Another mentioned the possibility of blogging as a way 'little guy' writers can play a role in the checks and balances. "I think the role of the local reporter/media is integral to community change on all levels. It's really exciting to work on some small court story that blows up a little town, I think. The best scandals probably happen there! Capote, the movie about the writing of a book in Kansas, is a great example. But it's very self-limiting in the end, and limited timewise, because eventually all the sources are people you know and they start wanting favors. Two things I think play into this discussion, one, the increasing difficulty of getting information - Plame case. And the impact of blogs, who effectively are filling the gap where say the low level reporter (and I don't consider them as such, at all) or community level or suburban etc. can't access the stories or the people. Blogs are the knee jerk response to being shut out of the discourse. Or whatever you want to call it. Newspapers' revenues are being cut into by blogs. Blogs have damaged journalism and blogs also function to keep journalism in check. By exposing shit that reporters miss. Pardon my language."

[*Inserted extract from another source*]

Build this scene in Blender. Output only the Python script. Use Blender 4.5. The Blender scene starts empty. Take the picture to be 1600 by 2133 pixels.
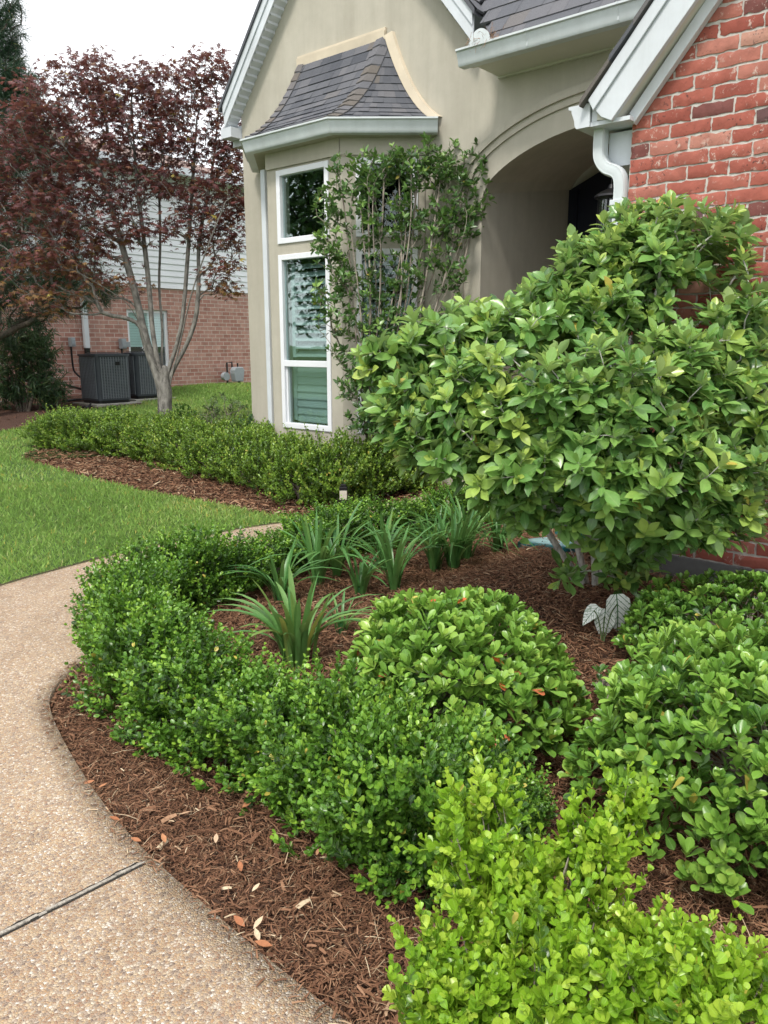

There were some that doubted the true impact blogs have on journalism: "I agree that backbone starts at the most local levels of journalism, but I have to snort at the notion that blogs undercut big media. I think most thinking people recognize blogs for what they are: opinion, and repeating not reporting."

And another poster added emphatically (and correctly) that the best investigative reporter, no matter what level, is nowhere without an editor willing to take chances. "Surviving the food chain of jobs -- all of them? -- that don't value access is the other half of this battle. You need internal street cred and rabbis as much as you need access to great stories. If your editors blow off your stories or downplay them, your access and credibility are also damaged because sources have no reason to tell you stuff that doesn't get used -- then, quite reasonably, they go to your competitor(s). If they use it and play it up, you now also look stupid/lazy when you've actually hit internal roadblocks. Regular folks with important stories are desperate to find reporters who are smart and willing to do the dirty work of holding the powerful to account. It can prove absurdly difficult to get something into print/air while also knowing what it can mean to the people whose lives it affects. Which is worse -- not having access or not having the results of your hard-won access used? The disconnect between what they need/want/hope for from us as an additional voice speaking truth to power, and what your employer chooses to use, can be instructive. No one, and Wall Street is holding newspapers' feet to the 20-30% profit margin fire, is eager to do anything to alienate advertisers. If Koppel and his ilk enjoy and revel in their putative power, they are also secure in knowing they have become financially-valuable franchises and they keep their jobs precisely by Being Tough. How to accumulate that power, or acquire it at much lower levels of pay/visibility, remains the challenge. It's an easy out to assume no one but they has this ability. To some degree, it's what got them, a la Anderson Cooper, up the ladder in the first place."

"You can't, it's true, implant tenacity and the willingness to piss some powerful people off to get to a good, or great story. But you can also declaw the most motivated and skilled reporters by refusing to run the goods when they bring them in -- having used their backbone and all their other anatomy -- second-guessing them from the total cocoon of the newsroom and what they hear/read from Big Name Media, or their innate sense of superiority. Watch that backbone, and confidence shrink, when your bosses don't listen to or trust the reporter on the ground. I have seen intellectual osteoporosis, (i.e the loss of one's professional backbone, inch by inch), happen around me in some very experienced people whose instincts are sound and skills excellent, but who get little to no chance to exercise them -- and who, jaded and fed up, give up and do the bare minimum while no one even seems to notice the difference. Great editors give reporters the room, time and resources to get great stuff, then they actually run the stories. It may not need a lot of time or a lot of money. Maybe it means fighting for the story in the budget meeting and spending a little political capital, or bumping an ad. Great editors are also decisive and trust their gut as well as yours. I think they are rare.

"I admire and applaud any reporter determined to keep their spine stiffened. Only once in my 30-year career have I seen an editor -- paradoxically to those who snub ''women's mags'' -- fight like a lion to keep, uncut, a story of mine, (investigating animal testing of cosmetics and other products that filled her pages) one she knew would piss off major advertisers in her controlled-circ. national women's magazine. We kept most of it, but I can't imagine many editors even taking that stand. It happened very early in my career, a powerful lesson that money talks and generally has the loudest voice in the room."

By no means was this is a definitive discussion, nor an extremely heartening one: journalists without a certain amount of cachet risk alienating their sources, editors and readership when determined to aggressively question facts and leaders: it's an uphill battle. However, it's not an impossible one, and while the question of blogs and their influence upon the media will still be told, it's an issue that can't be ignored.